• [DATA SEGMENT]

···

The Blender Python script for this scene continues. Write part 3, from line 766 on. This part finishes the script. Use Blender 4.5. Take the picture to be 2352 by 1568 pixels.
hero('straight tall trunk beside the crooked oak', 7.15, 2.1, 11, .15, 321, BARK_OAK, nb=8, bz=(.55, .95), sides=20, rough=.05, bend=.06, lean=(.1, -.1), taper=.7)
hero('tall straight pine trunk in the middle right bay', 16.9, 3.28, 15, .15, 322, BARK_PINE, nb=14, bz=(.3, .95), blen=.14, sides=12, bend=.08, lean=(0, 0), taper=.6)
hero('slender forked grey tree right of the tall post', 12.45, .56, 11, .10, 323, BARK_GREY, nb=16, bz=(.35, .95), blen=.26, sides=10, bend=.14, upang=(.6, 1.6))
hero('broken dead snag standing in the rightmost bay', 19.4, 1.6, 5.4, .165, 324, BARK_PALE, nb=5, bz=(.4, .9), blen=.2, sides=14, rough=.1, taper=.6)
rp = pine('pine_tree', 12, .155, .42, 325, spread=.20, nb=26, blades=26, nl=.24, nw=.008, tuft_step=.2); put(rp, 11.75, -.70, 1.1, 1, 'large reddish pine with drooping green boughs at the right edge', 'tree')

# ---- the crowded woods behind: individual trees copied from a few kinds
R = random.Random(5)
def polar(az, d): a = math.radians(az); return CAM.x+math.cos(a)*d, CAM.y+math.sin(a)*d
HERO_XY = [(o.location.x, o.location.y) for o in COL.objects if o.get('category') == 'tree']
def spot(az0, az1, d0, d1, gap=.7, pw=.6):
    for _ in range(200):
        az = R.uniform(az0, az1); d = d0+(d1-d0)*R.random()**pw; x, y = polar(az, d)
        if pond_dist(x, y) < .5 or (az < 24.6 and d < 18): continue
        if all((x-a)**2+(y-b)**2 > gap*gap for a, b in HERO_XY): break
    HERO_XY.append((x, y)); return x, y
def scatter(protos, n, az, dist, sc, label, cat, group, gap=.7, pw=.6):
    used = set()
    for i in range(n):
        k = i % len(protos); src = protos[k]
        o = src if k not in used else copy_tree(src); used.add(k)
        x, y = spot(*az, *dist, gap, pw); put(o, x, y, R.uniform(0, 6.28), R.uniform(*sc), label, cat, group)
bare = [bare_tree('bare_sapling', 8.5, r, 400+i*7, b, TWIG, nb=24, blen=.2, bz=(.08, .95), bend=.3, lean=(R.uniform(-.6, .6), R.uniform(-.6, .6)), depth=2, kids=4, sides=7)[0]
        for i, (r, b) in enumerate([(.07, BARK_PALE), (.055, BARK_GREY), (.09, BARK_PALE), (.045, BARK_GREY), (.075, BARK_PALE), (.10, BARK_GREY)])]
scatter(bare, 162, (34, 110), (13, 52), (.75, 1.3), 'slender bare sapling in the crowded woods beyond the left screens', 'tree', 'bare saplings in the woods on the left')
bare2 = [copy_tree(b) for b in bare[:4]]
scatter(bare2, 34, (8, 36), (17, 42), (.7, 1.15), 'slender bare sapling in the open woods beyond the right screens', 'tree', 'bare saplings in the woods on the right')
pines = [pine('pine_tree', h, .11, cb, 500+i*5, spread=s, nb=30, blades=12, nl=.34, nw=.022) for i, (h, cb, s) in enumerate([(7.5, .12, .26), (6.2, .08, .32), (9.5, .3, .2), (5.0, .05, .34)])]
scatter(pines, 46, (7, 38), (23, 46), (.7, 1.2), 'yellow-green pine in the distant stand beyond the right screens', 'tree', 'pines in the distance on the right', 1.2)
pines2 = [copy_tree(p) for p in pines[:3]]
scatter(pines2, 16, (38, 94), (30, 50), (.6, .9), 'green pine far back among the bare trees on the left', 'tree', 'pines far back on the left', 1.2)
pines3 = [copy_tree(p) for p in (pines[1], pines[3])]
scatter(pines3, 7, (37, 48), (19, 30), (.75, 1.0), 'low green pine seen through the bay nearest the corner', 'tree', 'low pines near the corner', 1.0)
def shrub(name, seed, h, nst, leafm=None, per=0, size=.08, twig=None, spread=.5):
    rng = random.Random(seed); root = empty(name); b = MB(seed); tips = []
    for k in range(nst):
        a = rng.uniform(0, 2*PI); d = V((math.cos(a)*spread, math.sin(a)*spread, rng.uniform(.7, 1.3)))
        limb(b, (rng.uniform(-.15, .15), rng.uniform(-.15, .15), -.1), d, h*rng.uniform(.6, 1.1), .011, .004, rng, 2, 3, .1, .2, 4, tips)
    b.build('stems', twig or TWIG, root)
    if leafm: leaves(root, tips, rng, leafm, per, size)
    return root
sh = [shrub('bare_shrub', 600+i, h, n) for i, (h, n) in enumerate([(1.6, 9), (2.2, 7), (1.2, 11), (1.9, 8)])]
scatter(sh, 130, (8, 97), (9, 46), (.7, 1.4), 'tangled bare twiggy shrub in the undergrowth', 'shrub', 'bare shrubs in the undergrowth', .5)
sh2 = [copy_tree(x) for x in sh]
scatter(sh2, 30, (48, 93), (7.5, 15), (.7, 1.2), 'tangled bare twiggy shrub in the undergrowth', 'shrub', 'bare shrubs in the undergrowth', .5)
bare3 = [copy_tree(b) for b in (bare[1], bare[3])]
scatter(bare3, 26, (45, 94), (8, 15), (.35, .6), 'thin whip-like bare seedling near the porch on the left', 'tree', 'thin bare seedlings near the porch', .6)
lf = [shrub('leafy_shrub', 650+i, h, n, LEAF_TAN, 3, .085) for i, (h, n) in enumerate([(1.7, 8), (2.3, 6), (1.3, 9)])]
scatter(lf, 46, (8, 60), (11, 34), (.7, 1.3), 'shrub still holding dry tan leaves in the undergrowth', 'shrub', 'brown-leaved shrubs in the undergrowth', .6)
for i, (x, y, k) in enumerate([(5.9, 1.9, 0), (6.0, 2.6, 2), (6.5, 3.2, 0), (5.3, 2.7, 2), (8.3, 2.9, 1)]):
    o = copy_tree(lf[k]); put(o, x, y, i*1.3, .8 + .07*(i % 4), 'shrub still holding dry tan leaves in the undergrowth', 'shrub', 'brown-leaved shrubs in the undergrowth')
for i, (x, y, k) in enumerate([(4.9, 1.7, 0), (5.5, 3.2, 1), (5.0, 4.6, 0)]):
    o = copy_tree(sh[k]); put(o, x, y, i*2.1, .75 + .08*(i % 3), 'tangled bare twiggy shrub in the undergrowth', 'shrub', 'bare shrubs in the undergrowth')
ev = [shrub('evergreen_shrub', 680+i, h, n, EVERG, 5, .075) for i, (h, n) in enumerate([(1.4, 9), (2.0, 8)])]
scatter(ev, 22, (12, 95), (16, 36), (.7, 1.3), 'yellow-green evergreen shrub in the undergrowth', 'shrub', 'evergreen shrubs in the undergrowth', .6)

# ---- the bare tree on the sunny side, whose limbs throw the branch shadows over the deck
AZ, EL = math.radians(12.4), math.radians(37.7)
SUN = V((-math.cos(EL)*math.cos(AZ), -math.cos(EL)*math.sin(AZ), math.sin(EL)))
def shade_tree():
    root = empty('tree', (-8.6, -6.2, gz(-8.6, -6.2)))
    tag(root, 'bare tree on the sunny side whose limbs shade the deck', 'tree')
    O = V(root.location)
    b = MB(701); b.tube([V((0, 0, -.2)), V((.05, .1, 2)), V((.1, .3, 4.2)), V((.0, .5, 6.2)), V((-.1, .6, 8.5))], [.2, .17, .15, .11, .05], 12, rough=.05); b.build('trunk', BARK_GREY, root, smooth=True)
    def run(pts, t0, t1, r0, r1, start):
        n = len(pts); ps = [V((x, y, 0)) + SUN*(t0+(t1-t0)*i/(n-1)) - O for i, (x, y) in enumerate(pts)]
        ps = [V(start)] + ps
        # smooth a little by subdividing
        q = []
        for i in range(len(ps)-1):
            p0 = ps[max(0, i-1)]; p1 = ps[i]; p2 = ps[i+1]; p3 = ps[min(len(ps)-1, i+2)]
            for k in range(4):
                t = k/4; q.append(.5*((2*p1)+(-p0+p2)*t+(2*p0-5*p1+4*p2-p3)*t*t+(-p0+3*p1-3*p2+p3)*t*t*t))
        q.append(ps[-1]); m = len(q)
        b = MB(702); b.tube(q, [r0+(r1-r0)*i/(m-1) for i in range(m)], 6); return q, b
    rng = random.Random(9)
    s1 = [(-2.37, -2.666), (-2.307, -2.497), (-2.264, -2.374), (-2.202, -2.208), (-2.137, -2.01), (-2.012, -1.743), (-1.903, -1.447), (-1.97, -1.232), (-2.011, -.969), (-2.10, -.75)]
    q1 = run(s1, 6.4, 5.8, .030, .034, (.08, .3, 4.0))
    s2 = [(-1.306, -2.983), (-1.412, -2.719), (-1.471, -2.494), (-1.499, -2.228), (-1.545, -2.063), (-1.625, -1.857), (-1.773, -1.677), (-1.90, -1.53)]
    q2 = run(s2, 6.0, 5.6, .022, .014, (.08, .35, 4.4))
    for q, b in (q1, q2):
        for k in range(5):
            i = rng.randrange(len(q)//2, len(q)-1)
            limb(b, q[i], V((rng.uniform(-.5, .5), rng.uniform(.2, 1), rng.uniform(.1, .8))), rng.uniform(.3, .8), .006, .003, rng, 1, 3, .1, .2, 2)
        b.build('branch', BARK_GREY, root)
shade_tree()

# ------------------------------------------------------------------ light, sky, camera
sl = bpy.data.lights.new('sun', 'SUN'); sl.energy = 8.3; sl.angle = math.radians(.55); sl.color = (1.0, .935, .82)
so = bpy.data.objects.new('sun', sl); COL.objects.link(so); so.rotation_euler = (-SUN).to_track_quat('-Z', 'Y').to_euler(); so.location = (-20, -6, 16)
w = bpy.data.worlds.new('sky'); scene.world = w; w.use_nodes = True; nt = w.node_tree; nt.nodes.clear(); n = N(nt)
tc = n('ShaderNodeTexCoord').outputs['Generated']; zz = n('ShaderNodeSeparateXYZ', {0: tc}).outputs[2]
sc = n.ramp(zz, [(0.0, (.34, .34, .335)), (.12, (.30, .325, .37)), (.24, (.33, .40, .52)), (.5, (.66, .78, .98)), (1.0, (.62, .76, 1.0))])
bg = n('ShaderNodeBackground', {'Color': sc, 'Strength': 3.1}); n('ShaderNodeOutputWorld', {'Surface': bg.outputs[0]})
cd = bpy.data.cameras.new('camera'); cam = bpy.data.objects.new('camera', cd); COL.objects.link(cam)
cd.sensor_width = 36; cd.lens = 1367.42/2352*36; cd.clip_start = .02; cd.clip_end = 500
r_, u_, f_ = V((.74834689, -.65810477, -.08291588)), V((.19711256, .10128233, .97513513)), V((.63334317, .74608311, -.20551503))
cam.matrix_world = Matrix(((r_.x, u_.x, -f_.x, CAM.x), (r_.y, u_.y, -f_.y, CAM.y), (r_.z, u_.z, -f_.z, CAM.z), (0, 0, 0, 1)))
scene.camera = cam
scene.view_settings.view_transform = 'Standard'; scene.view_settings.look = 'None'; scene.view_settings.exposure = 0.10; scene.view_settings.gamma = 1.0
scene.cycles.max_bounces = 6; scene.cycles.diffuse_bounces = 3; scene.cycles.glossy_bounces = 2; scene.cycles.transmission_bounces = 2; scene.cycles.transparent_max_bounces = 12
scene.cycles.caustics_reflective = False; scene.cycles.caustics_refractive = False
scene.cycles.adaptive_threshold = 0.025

···

• [WRITTEN TASK]
From the opening line of the data above, please print each line as written up to and including the line that contains "right edge', 'tree')", and nothing more.

• [RIGHT ANSWER]
The Blender Python script for this scene continues. Write part 3, from line 766 on. This part finishes the script. Use Blender 4.5. Take the picture to be 2352 by 1568 pixels.
hero('straight tall trunk beside the crooked oak', 7.15, 2.1, 11, .15, 321, BARK_OAK, nb=8, bz=(.55, .95), sides=20, rough=.05, bend=.06, lean=(.1, -.1), taper=.7)
hero('tall straight pine trunk in the middle right bay', 16.9, 3.28, 15, .15, 322, BARK_PINE, nb=14, bz=(.3, .95), blen=.14, sides=12, bend=.08, lean=(0, 0), taper=.6)
hero('slender forked grey tree right of the tall post', 12.45, .56, 11, .10, 323, BARK_GREY, nb=16, bz=(.35, .95), blen=.26, sides=10, bend=.14, upang=(.6, 1.6))
hero('broken dead snag standing in the rightmost bay', 19.4, 1.6, 5.4, .165, 324, BARK_PALE, nb=5, bz=(.4, .9), blen=.2, sides=14, rough=.1, taper=.6)
rp = pine('pine_tree', 12, .155, .42, 325, spread=.20, nb=26, blades=26, nl=.24, nw=.008, tuft_step=.2); put(rp, 11.75, -.70, 1.1, 1, 'large reddish pine with drooping green boughs at the right edge', 'tree')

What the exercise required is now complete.